Es una obviedad que discutir el alcance de las ayudas
sociales, de los países desarrollados, y su aplicación a las personas menos
favorecidas procedentes de otros países, podría entenderse como un objetivo
egoísta e irrazonable, que representa una afrenta desde el punto de vista
católico, para los que somos católicos, y también desde el punto de vista de la
beneficencia, que es como el Estado laico, a lo largo del siglo XIX, asumió la
caridad cristiana que durante siglos ejerció la Iglesia Católica.

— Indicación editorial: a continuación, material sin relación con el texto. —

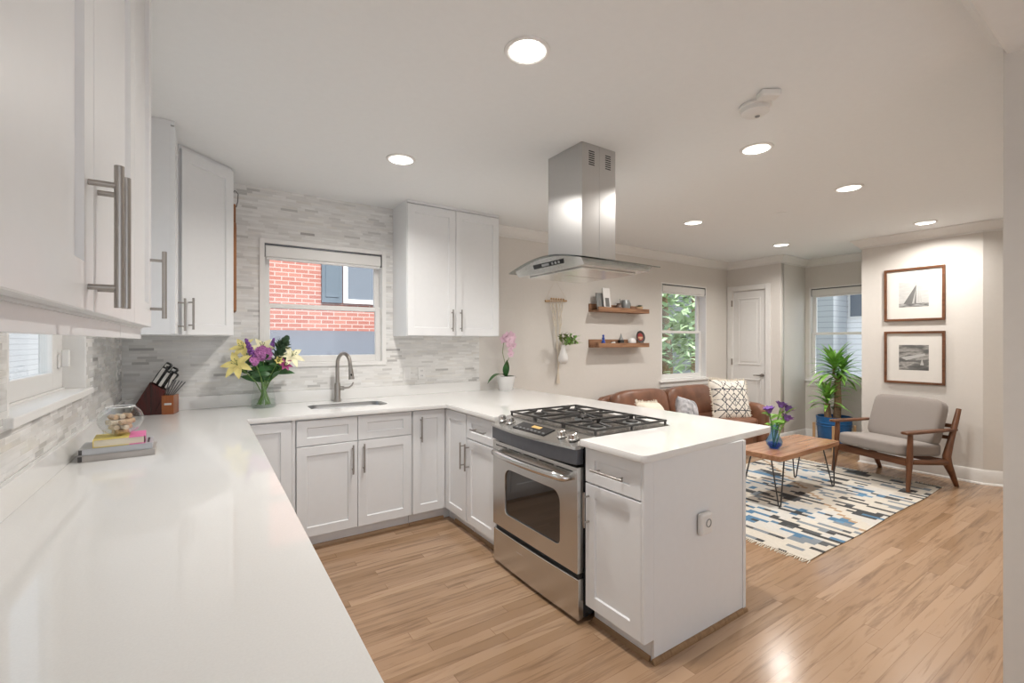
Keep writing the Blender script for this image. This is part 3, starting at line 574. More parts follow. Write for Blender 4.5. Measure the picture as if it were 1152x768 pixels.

Y tal parece
que las posturas proteccionistas hacia sus compatriotas, por parte de los
líderes antes mencionados, son a la vez una desatención hacia los más
desfavorecidos.

 
Paralelamente, parece que los países europeos han
asumido la responsabilidad de recibir, instalar, proteger y atender a miles de
refugiados e inmigrantes a los que sería más fácil entenderse con sus hermanos
de religión y cultura en otras latitudes, que además gozan de economías fuertes
basadas en el petróleo. Europa está cediendo gran parte de su personalidad a
favor de estas minorías que, instaladas en barriadas cada vez con más presencia
en las diferentes ciudades de los países de acogida, rechazan su integración
cultural y social y mantienen sus rasgos socioculturales como garantía de su
sumisión religiosa. Nadie puede negar que hay una gran dosis de intransigencia
entre los inmigrantes para adaptarse a la vida y costumbres occidentales. Las
diferencias entre el mundo desarrollado y el que ellos dejan atrás exige una
predisposición que casi nunca acompaña al inmigrante. Europa envejece y
necesita mano de obra que trabaje para pagar impuestos con que mantener el
nivel de vida y las políticas sociales. Hay una gran diferencia entre asumir la
responsabilidad de un trabajo homologado o venir a disfrutar de unas ayudas,
sin más, que dan para ir tirando, sin ninguna prestación a cambio.
 
Resulta curioso que la mayor parte de los artículos
que he leído últimamente muestren la gran preocupación de sus autores hacia el
efecto que van a provocar las medidas políticas, económicas y sociales de
Donald Trump no ya en Estados Unidos, sino en América y en el mundo entero, y
nadie haya pensado en soluciones a aplicar en el origen de los grandes
problemas que amenazan la coyuntura social y política de nuestros países, cuyos
ciudadanos empiezan a sentirse desprotegidos de la moda del buenismo mal
entendido que aplican sus dirigentes políticos.